In the ensuing furore Dr Kelly took his own life, prompting the Hutton Inquiry and the resignation of the BBC’s chairman Gavyn Davies, its director-general Greg Dyke, and Mr Gilligan, who was offered a job at The Spectator by then editor Boris Johnson.

In 2013, Mr Johnson, who had become the Mayor of London, was accused of cronyism when he appointed Mr Gilligan as his Cycling Commissioner.

Last week, Lord Berkeley, the former deputy chairman of the panel that produced the HS2 review, dissented from the report, saying the £108 billion cost would generate just 60p of value for every pound spent.

Meanwhile, Mr Shapps is due to make a decision by the end of the month on whether troubled rail operator Northern will be taken into public ownership.

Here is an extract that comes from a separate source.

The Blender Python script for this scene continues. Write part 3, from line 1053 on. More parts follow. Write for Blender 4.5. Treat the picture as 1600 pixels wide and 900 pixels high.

The company has the finances to continue only ‘for a number of months’.

A Government spokesman said it had commissioned the Oakervee review into HS2 to ‘provide advice on whether and how to proceed, with an independent panel representing a range of viewpoints.

The Prime Minister will consider the review as part of his decision’.

A senior source said of Mr Gilligan: ‘Advisers to the Prime Minister work closely with MPs on a huge range of priorities. We are already looking at ways we can level up infrastructure and transport, particularly in the North.’